The vice mayor is Alda Marco Antonio (PSDB) and the city council members are: PT councilmen Antônio Donato Madormo, Arselino Roque Tatto, Ítalo Cardoso Araújo, José Américo Ascêncio Dias and Juliana Cardoso; Gilberto Tanos Natalini and José Police Neto of the PSDB, and Marco Aurélio de Almeida Cunha of the DEM.
They are all accused of using illegal financing in the October 2008 election when Kassab was reelected defeating Marta Suplicy (PT) and Geraldo Alckmin (PSDB).
In a finely detailed ruling, judge Aloisio Silveira, pointed out that the amounts involved were more than 30% of the mayor’s total campaign budget and, as such, constituted “the use of abusive economic power,” an electoral crime in Brazil.
In the past, electoral courts have permitted up to 20% of campaign budgets to consist of what may or may not have been questionable financing. The judge went on to show that the amounts came from prohibited sources. One was an association that was really a front for real estate brokers and another a bank that had a contract with the city; in both cases, campaign contributions were illegal.
Last year, judge Silveira ordered forfeiture of office for 16 members of the city council (also for abusive use of economic power). All of them have appealed Silveira’s rulings and remain in office pending final decisions on their appeals.
An electoral court in São Paulo has already issued a restraining order letting the mayor remain in office. As things stand now, Kassab and the vice mayor remain in office until their appeal is judged by higher courts.
It’s quite possible that this will wind its way all the way to the Superior Electoral Court (TSE), which has the final say on these cases.

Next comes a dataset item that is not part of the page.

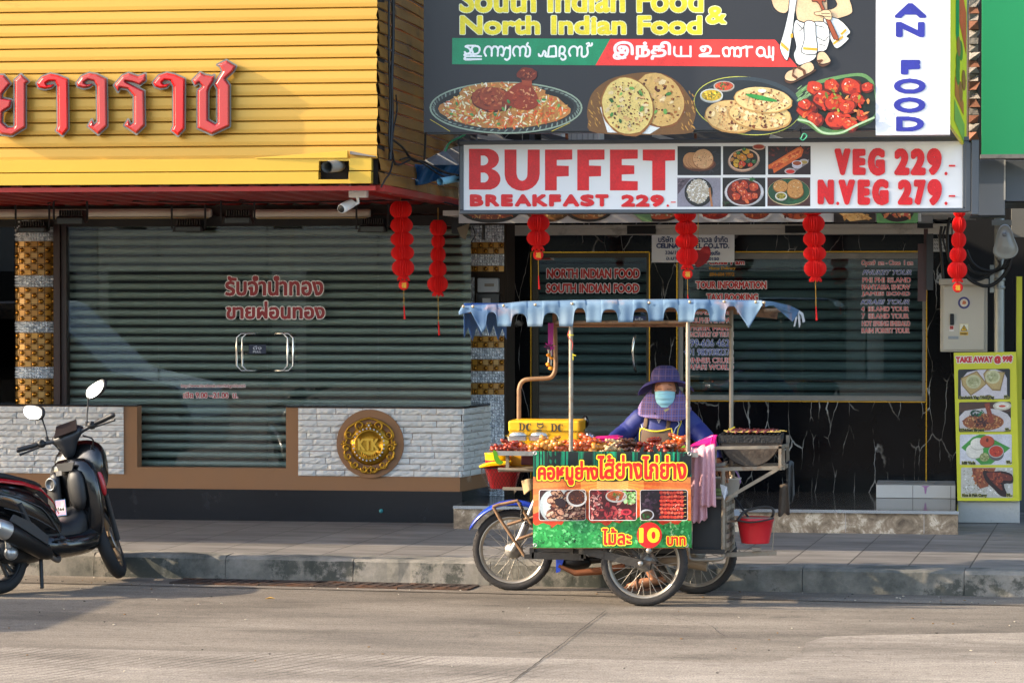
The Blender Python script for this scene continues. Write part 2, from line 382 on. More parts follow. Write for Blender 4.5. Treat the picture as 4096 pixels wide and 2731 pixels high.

This court consists of judges from appellate courts and is presided over by a Supreme Court justice. Meanwhile, the city council members have their lawyers scrambling to get appeals filed as well.
Kassab has said that he is not worried about the accusations and that his appeal of the original decision will be victorious. However, Brazilian electoral courts (TREs and the TSE) wield enormous power.
Last year seven lawsuits demanding forfeiture of office for governors elected in October 2006 reached the TSE. So far, five decisions have been handed down. In two cases, Luiz Henrique da Silveira (PMDB-SC) and Waldez Góes (PT-AP), the TSE decision was in favor of the sitting governors.
In three cases, the TSE ruled to cashier the governors and vice governors with the result that the losers in the 2006 elections, often bitter rivals, took office: in Paraíba, Cássio Cunha Lima (PSDB), in Maranhão, Jackson Lago (PDT), and in Tocantins, Marcelo Miranda (PMDB).
This situation is so uncanny that the Chief Justice of the Supreme Court, Gilmar Mendes, recently expressed concern: “There seems to be a serious flaw in Brazilian democracy where one third of the elections for governor may have been fraudulent, or there is an excess of litigation in these cases with a disproportional intervention in the electoral system. Either way, there certainly seems to be some sort of misbalance when you have seven governors facing forfeiture of office.”